I've been aware for a significant while now that life is completely and utterly pointless. I don't believe in a deity or an afterlife, I do not believe in trends of reincarnation, I am not believer of karma or much of anything for that matter. It's easier for me to think of things I don't believe than things I do. That's the sort of person I've always been...more or less skeptical and rather detached. Perhaps that's why existentialism initially appealed to me. It threw out the necessity of a meaning for life and allowed one to just be.
The problem with just being, though, is that it's meaningless and pointless and gives one absolutely no reason to live. So what am I to make of that? I don't believe in an inherent reason to live, but nor do I want to continue this pointless trend of existence. For that reason, this has been a question that has plagued me for a significant while.

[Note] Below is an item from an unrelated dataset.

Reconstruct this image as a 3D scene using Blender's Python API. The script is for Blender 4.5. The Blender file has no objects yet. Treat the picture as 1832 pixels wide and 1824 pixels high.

Why should I?
The answer isn't simple or particularly logical. I can't say I've really found a concrete one yet, either. I've had thoughts ranging from why not? to because I can to might as well make the most of it. And I'm still living rather in the balance between all of those and more, although I guess the last one describes it most accurately of the three. Really, the way I see it is that I've got this one life, x number of years. While I'm here, I might as well enjoy it, might as well make something of it, might as well do something, anything.
I guess that's where people come in. People interest me. I can't say I particularly like them, I rather dislike the majority. However, there are people whose company I enjoy and people I actually care about (believe it or not). Those are the people I'm willing to put in effort for. The vast majority of the world's population can be making stupid decisions and throwing away their lives all they want, I won't give a damn. When people I'm close to start doing that...then it's an entirely different story. Then I care.
The thing is, I know that life is impermanent. It ends. No questions about it (my lack of belief in an afterlife makes that pretty clear). And I know that I won't be remembered, probably not even by the people I was close to. I'm a terrible person to attempt conversations with. I'm not the least bit interesting, and I don't much like idle chatter. That's probably part of being an introvert and probably why I have comparatively few friends, but I don't mind.
I used to always believe I was really bad at dealing with people, too. I didn't know how to comfort anybody. I had no idea what to do or say when someone was upset. That's probably one of the most significant ways in which the past two years have really changed me. I've started to understand that all you really have to do is care about someone, and that in itself will get you 90% of the way there. I still don't really know per se what to do when people are upset, but for some reason, they come to me. And then it doesn't matter if I know or not, what matters is what I do.
[As an aside, I just realized how inconsistent the train of thought is here, please bear with me and I may or may not be able to get it straightened out suitably enough to be understood.]
I can't say that I do much to help, either. I'm just there when people need me. It's not a special skill, it's not something you need to learn how to do, it's really not that complicated. Which is why I'm so easily replaceable. If I'm not there to listen to someone, they'll find someone else. If I can't be their shoulder to cry on, they will make their way to another. I'm not one for monumental actions or life-altering events. And that's why I'll be so simply forgotten. I've come to terms with that. I don't mind it.
But the fact remains that I'm still here for now, and will be for however many days, weeks, months, or years more. In that time, I'm not going to change the world, I can't say I particularly want to, either. I'm not going to change lives in any way that anybody else couldn't. But while I'm here, I might as well make it count for something. I might as well be the one to listen, the shoulder to cry on, because I care, because I can, and because I might as well be doing something useful because I have nothing else better to do.
I'm fairly certain that this post still doesn't make any sense. I don't really care. I write for myself, anyway. Maybe one day I'll find something brilliant in these pages and pages of writing I've committed myself to. Maybe I won't. Once again, it doesn't much matter. I know this sentiment isn't unique, I know it's not the first time I've mentioned it, and that's just fine. I wanted to put something down in writing, and this is what was on my mind. Simple as that.